Much of the expense of this new building seems to have been covered by voluntary contributions, ‘one offering a bell, others lime, brick, paint, or stone, and one a “raising dinner.” ’ In May the town voted £ 50 for this purpose, but as the committee in charge had chosen for the location the spot where the ‘cage’ stood, a site north of the meeting-house, a controversy arose and much opposition was expressed. July 14 all previous votes were nulled. Twenty-six citizens now entered a protest; a new meeting was called for August 17, and it was voted to build on the hill near the old house. The original committee then declined to serve. In consequence, the selectmen built the house without advisement. It was ‘30 feet by 20 feet and 12 feet stud, with one floor of sleepers and one floor of joist aloft.’ The bills were approved the following February, and amounted to 104£. 4s. 11d. This structure probably served also as a town house.

But to us a more interesting entry is that of town meeting day, May 18, 1714. ‘Voted £ 4 for a schoolmaster to teach the children to write among our inhabitants near Reding.’ As far as we have been able to discover, this is the first appropriation for school purposes ‘outside the peninsula.’ Every year thereafter, until May 17, 1725, when this amount had increased to £ 9, a sum was thus appropriated for a schoolmaster ‘at ye wood end of the town,’ or ‘for a school of children for writing & reading at the upper end of the town.’ The petition of Captain Benjamin Geary and fifty-three others ‘to be sett off as a separate town’ was presented on that day, and though their prayer was not granted at first, it resulted in a division of the township, and December 17, 1725, the new town of Stoneham was born.

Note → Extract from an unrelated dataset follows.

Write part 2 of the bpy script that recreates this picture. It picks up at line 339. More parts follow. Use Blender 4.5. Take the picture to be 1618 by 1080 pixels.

May 13, 1719, a second school without the peninsula was fostered, namely, at the indefinitely located Mistick-side, by an appropriation of £ 3. This amount was increased to £ 4 for four years following. In 1724 there seems to have been no vote for this purpose, and May 17, 1725, William Paine and seventeen others presented a petition to be set off to Malden. This request met the same fate as the other, but no doubt the bounds of the town were adjusted later to the satisfaction of all concerned, for we hear no more of this school at ‘Mistick-side.’ [65]

These two outlying districts, while under the control of Charlestown, were managed by local committees, whose names are recorded from year to year. In a few instances we know who were the teachers and the length of their service. Thus, at the Stoneham precinct, William Hay taught for the months of February and March, 1721, for the £ 8. In 1722 George Taylor kept this school for three months, fourteen days, and overrun the appropriation fifteen shillings. In 1724 the teacher was Mr. Hancock, and for 1725 Ebenezer Parker. At Mistick-side John Brentnall kept the school from 8 January to 15 February for the £ 4 appropriated, and the next year Nathan Burnham rendered a similar service. The query naturally arises whether these outlying districts maintained a school during the major part of the year at their own expense, or are we to suppose that the short periods mentioned represent the sum total of a year's schooling?

October 5, 1719. Among other things, it was voted to pro– vide a bell for the schoolhouse; also that the schoolboys be permitted to sit in the three hindmost seats in the upper part of the front gallery. ‘They being there under my immediate care and inspection.’ So petitioned Robert Ward.

May 2, 1720. ‘Ordered to get two small forms made for Mr. Robert Ward's schoolboys to sit on at the schoolhouse.’

November 7, 1720, this gentleman was chosen pastor of the church at Wenham, and ended his labors in Charlestown. The Rev. Robert Ward, of the class of 1719 (Harvard College), died in 1732, at the age of seventy. He was admitted to the Charlestown church December 12, 1714. He seems to have been twice married, if we may trust Wyman's account, which also gives the names and dates of birth of his children. His father, Robert Ward, Sr., was from the county of Munster, Ire., and belonged to the frigate Nonsuch.

December 5, 1720. ‘The selectmen agreed with Mr. Samuel Barrett, Jr., to keep the gramer school till March 1 for £ 15.’